## Given task
Omit the pictures and print exactly the lines of the listing below, starting at the first and ending at the line containing "COL = SC.collection".

===== Data provided =====

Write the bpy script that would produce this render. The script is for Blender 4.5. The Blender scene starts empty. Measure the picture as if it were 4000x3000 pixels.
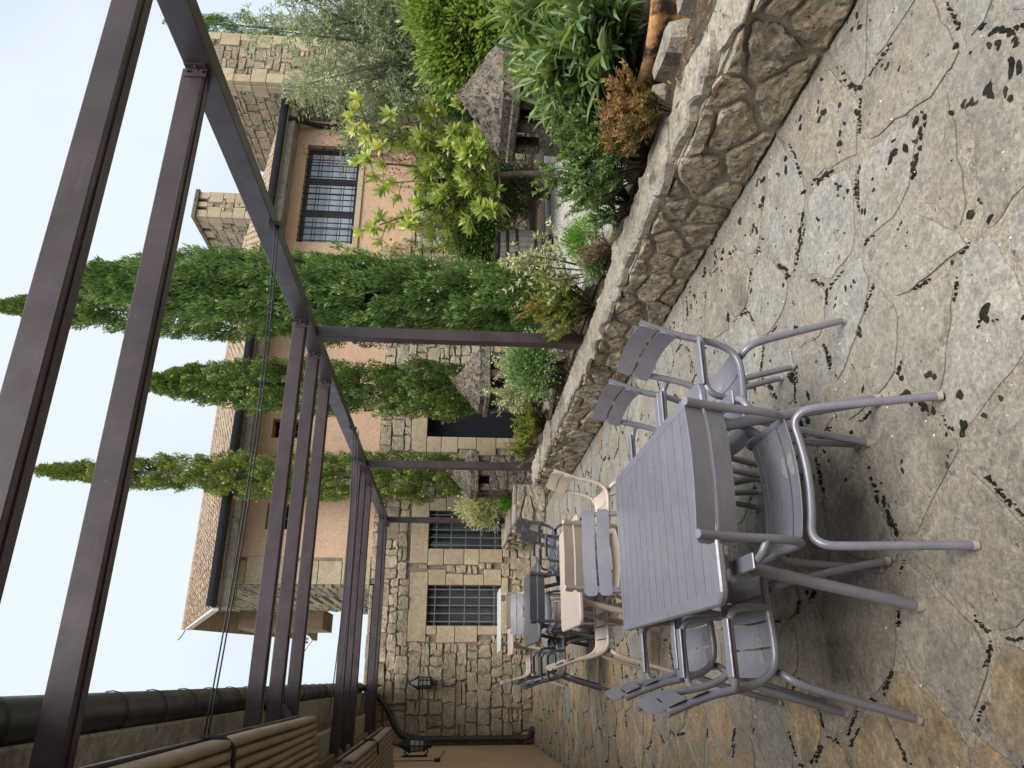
import bpy, math, random
import numpy as np
from mathutils import Vector, Matrix
from mathutils import noise as mnoise

random.seed(7); np.random.seed(7)
SC = bpy.context.scene
COL = SC.collection

# ------------------------------------------------------------------ camera, sky, sun, exposure
CAM_H = 1.6
YAW, PITCH, ROLL, FPX = 0.388012, 0.0759907, -0.027633, 2829.3
def cam_axes():
    cy, sy, cp, sp = math.cos(YAW), math.sin(YAW), math.cos(PITCH), math.sin(PITCH)
    F = Vector((sy*cp, cy*cp, -sp)); R = Vector((cy, -sy, 0)); D = F.cross(R)
    cr, sr = math.cos(ROLL), math.sin(ROLL)
    return F, R*cr + D*sr, D*cr - R*sr
F_, R_, D_ = cam_axes()
cam = bpy.data.cameras.new('camera'); camo = bpy.data.objects.new('camera', cam); COL.objects.link(camo)
cam.sensor_fit = 'HORIZONTAL'; cam.sensor_width = 36.0; cam.lens = 36.0*FPX/4000.0
cam.clip_start = 0.05; cam.clip_end = 2000
# the photograph was taken with the phone on its side: picture-left is up in the place
camo.matrix_world = Matrix(((D_.x, R_.x, -F_.x, 0), (D_.y, R_.y, -F_.y, 0), (D_.z, R_.z, -F_.z, CAM_H), (0, 0, 0, 1)))
SC.camera = camo

SUN_EL, SUN_AZ = math.radians(60), math.radians(181)      # azimuth clockwise from +Y
w = bpy.data.worlds.new('World'); SC.world = w; w.use_nodes = True
nt = w.node_tree; nt.nodes.clear()
N = nt.nodes.new; Lk = nt.links.new
out = N('ShaderNodeOutputWorld'); bg = N('ShaderNodeBackground'); Lk(bg.outputs[0], out.inputs[0])
sky = N('ShaderNodeTexSky'); sky.sky_type = 'NISHITA'; sky.sun_disc = False
sky.sun_elevation = SUN_EL; sky.sun_rotation = SUN_AZ; sky.altitude = 500
sc_ = N('ShaderNodeMix'); sc_.data_type = 'RGBA'; sc_.blend_type = 'MULTIPLY'; sc_.inputs[0].default_value = 1
Lk(sky.outputs[0], sc_.inputs[6]); sc_.inputs[7].default_value = (0.45, 0.45, 0.45, 1)
tc = N('ShaderNodeTexCoord'); no = N('ShaderNodeTexNoise'); no.inputs['Scale'].default_value = 1.7; no.inputs['Detail'].default_value = 4; no.inputs['Roughness'].default_value = .5
Lk(tc.outputs['Generated'], no.inputs['Vector'])
cr = N('ShaderNodeValToRGB'); Lk(no.outputs['Fac'], cr.inputs[0])
cr.color_ramp.elements[0].position = .36; cr.color_ramp.elements[0].color = (1.90, 2.28, 2.78, 1)
cr.color_ramp.elements[1].position = .60; cr.color_ramp.elements[1].color = (2.72, 2.98, 3.22, 1)
mx = N('ShaderNodeMix'); mx.data_type = 'RGBA'; mx.inputs[0].default_value = .93
Lk(sc_.outputs[2], mx.inputs[6]); Lk(cr.outputs[0], mx.inputs[7])
Lk(mx.outputs[2], bg.inputs['Color']); bg.inputs['Strength'].default_value = 0.10

sl = bpy.data.lights.new('sun', 'SUN'); sl.energy = 1.5; sl.angle = math.radians(40); sl.color = (1, .96, .9)
so = bpy.data.objects.new('sun', sl); COL.objects.link(so); so.location = (0, 0, 30)
sd = Vector((math.sin(SUN_AZ)*math.cos(SUN_EL), math.cos(SUN_AZ)*math.cos(SUN_EL), math.sin(SUN_EL)))
so.rotation_euler = sd.to_track_quat('Z', 'Y').to_euler()
SC.view_settings.view_transform = 'Standard'; SC.view_settings.look = 'None'
SC.view_settings.exposure = 1.75; SC.view_settings.gamma = 1.0; SC.view_settings.use_curve_mapping = False
SC.cycles.max_bounces = 8; SC.cycles.transparent_max_bounces = 8

# ------------------------------------------------------------------ materials
def _new(name):
    m = bpy.data.materials.new(name); m.use_nodes = True
    return m, m.node_tree, m.node_tree.nodes['Principled BSDF']
def lin(*c):
    return tuple(((v/255+.055)/1.055)**2.4 if v > 10 else v/255/12.92 for v in c) + (1.0,)
def vec_src(t, per_object=True, world=False):
    """object coordinates, shifted by a random amount per object so alike pieces do not repeat"""
    n = t.nodes.new
    if world:
        g = n('ShaderNodeNewGeometry'); return g.outputs['Position'], None
    c = n('ShaderNodeTexCoord'); oi = n('ShaderNodeObjectInfo')
    mul = n('ShaderNodeMath'); mul.operation = 'MULTIPLY'; mul.inputs[1].default_value = 57.0
    t.links.new(oi.outputs['Random'], mul.inputs[0])
    add = n('ShaderNodeVectorMath'); add.operation = 'ADD'
    t.links.new(c.outputs['Object'], add.inputs[0]); t.links.new(mul.outputs[0], add.inputs[1])
    return add.outputs[0], oi.outputs['Random']
def noise(t, v, scale, detail=6, rough=.6, dist=0):
    n = t.nodes.new('ShaderNodeTexNoise'); n.inputs['Scale'].default_value = scale
    n.inputs['Detail'].default_value = detail; n.inputs['Roughness'].default_value = rough; n.inputs['Distortion'].default_value = dist
    if v is not None: t.links.new(v, n.inputs['Vector'])
    return n.outputs['Fac']
def ramp(t, f, stops):
    r = t.nodes.new('ShaderNodeValToRGB'); e = r.color_ramp.elements
    while len(e) < len(stops): e.new(.5)
    for i, (p, c) in enumerate(stops):
        e[i].position = p; e[i].color = c if not isinstance(c, (int, float)) else (c, c, c, 1)
    t.links.new(f, r.inputs[0]); return r.outputs[0]
def mixc(t, f, a, b, mode='MIX'):
    m = t.nodes.new('ShaderNodeMix'); m.data_type = 'RGBA'; m.blend_type = mode
    for i, x in ((0, f), (6, a), (7, b)):
        if hasattr(x, 'is_linked'): t.links.new(x, m.inputs[i])
        else: m.inputs[i].default_value = x
    return m.outputs[2]
def math_(t, op, a, b=0.0, clamp=False):
    m = t.nodes.new('ShaderNodeMath'); m.operation = op; m.use_clamp = clamp
    for i, x in ((0, a), (1, b)):
        if hasattr(x, 'is_linked'): t.links.new(x, m.inputs[i])
        else: m.inputs[i].default_value = x
    return m.outputs[0]
def bump(t, bs, h, strength, dist):
    b = t.nodes.new('ShaderNodeBump'); b.inputs['Strength'].default_value = strength; b.inputs['Distance'].default_value = dist
    t.links.new(h, b.inputs['Height']); t.links.new(b.outputs[0], bs.inputs['Normal'])
def rock(name, cols, scale=3.0, grain=60, bstr=.6, bdist=.01, rough=.9, lichen=None, blotch=None, hue=.35, world=False, specks=None, pits=None, film=None, mid=(13, .6)):
    """stone: three tones mixed by large noise, a tone per stone, grain, lichen blotches, pits"""
    m, t, bs = _new(name); v, rnd = vec_src(t, world=world)
    big = noise(t, v, scale, 5, .6, .3)
    c = ramp(t, big, [(.3, cols[0]), (.5, cols[1]), (.7, cols[2])])
    if rnd is not None:
        tone = ramp(t, rnd, [(0, 1-hue), (1, 1+hue)])
        c = mixc(t, 1.0, c, tone, 'MULTIPLY')
        r2 = math_(t, 'FRACT', math_(t, 'MULTIPLY', rnd, 13.7))
        c = mixc(t, math_(t, 'MULTIPLY', r2, .45), c, cols[2] if len(cols) < 4 else cols[3])
    fine = noise(t, v, grain, 4, .7)
    c = mixc(t, .75, c, ramp(t, fine, [(.3, .55), (.7, 1.35)]), 'MULTIPLY')
    if mid: c = mixc(t, mid[1], c, ramp(t, noise(t, v, mid[0], 5, .7, .4), [(.32, .5), (.5, 1.0), (.68, 1.4)]), 'MULTIPLY')
    if blotch:
        f = ramp(t, noise(t, v, blotch[1], 5, .65), [(blotch[2], 0), (blotch[2]+.1, 1)])
        c = mixc(t, f, c, blotch[0])
    if lichen:
        f = ramp(t, noise(t, v, lichen[1], 6, .75), [(lichen[2], 0), (lichen[2]+.05, 1)])
        c = mixc(t, f, c, lichen[0])
    h = math_(t, 'ADD', math_(t, 'ADD', math_(t, 'MULTIPLY', noise(t, v, 17, 5, .7), .7), math_(t, 'MULTIPLY', big, .8)), math_(t, 'MULTIPLY', fine, .35))
    if specks:
        vo = t.nodes.new('ShaderNodeTexVoronoi'); vo.inputs['Scale'].default_value = specks[1]; vo.inputs['Randomness'].default_value = 1
        wv = t.nodes.new('ShaderNodeVectorMath'); wv.operation = 'ADD'
        t.links.new(v, wv.inputs[0])
        sc2 = t.nodes.new('ShaderNodeVectorMath'); sc2.operation = 'SCALE'; sc2.inputs['Scale'].default_value = .05
        nz = t.nodes.new('ShaderNodeTexNoise'); nz.inputs['Scale'].default_value = specks[1]*1.6; t.links.new(v, nz.inputs['Vector'])
        t.links.new(nz.outputs['Color'], sc2.inputs[0]); t.links.new(sc2.outputs[0], wv.inputs[1])
        t.links.new(wv.outputs[0], vo.inputs['Vector'])
        size = math_(t, 'MULTIPLY', ramp(t, noise(t, v, 1.7, 2), [(.45, 0), (.75, 1)]), specks[2])
        f = math_(t, 'LESS_THAN', vo.outputs['Distance'], size)
        c = mixc(t, f, c, specks[0])
    if pits:
        f = ramp(t, noise(t, v, pits[0], 3, .6), [(pits[1], 1), (pits[1]+.06, 0)])
        c = mixc(t, math_(t, 'MULTIPLY', f, .6), c, (.03, .028, .024, 1)); h = math_(t, 'SUBTRACT', h, math_(t, 'MULTIPLY', f, .5))
    if film:                                   # dirt that lies over stone and joint alike
        g = t.nodes.new('ShaderNodeNewGeometry').outputs['Position']
        for col, s_, th, amt in film:
            f = math_(t, 'MULTIPLY', ramp(t, noise(t, g, s_, 7, .65), [(th, 0), (th+.16, 1)]), amt)
            c = mixc(t, f, c, col)
        c = mixc(t, .8, c, ramp(t, noise(t, g, 45, 4, .75), [(.3, .62), (.7, 1.35)]), 'MULTIPLY')
    t.links.new(c, bs.inputs['Base Color']); bs.inputs['Roughness'].default_value = rough
    bs.inputs['Specular IOR Level'].default_value = .25
    bump(t, bs, h, bstr, bdist)
    return m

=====

## Task output
Write the bpy script that would produce this render. The script is for Blender 4.5. The Blender scene starts empty. Measure the picture as if it were 4000x3000 pixels.
import bpy, math, random
import numpy as np
from mathutils import Vector, Matrix
from mathutils import noise as mnoise

random.seed(7); np.random.seed(7)
SC = bpy.context.scene
COL = SC.collection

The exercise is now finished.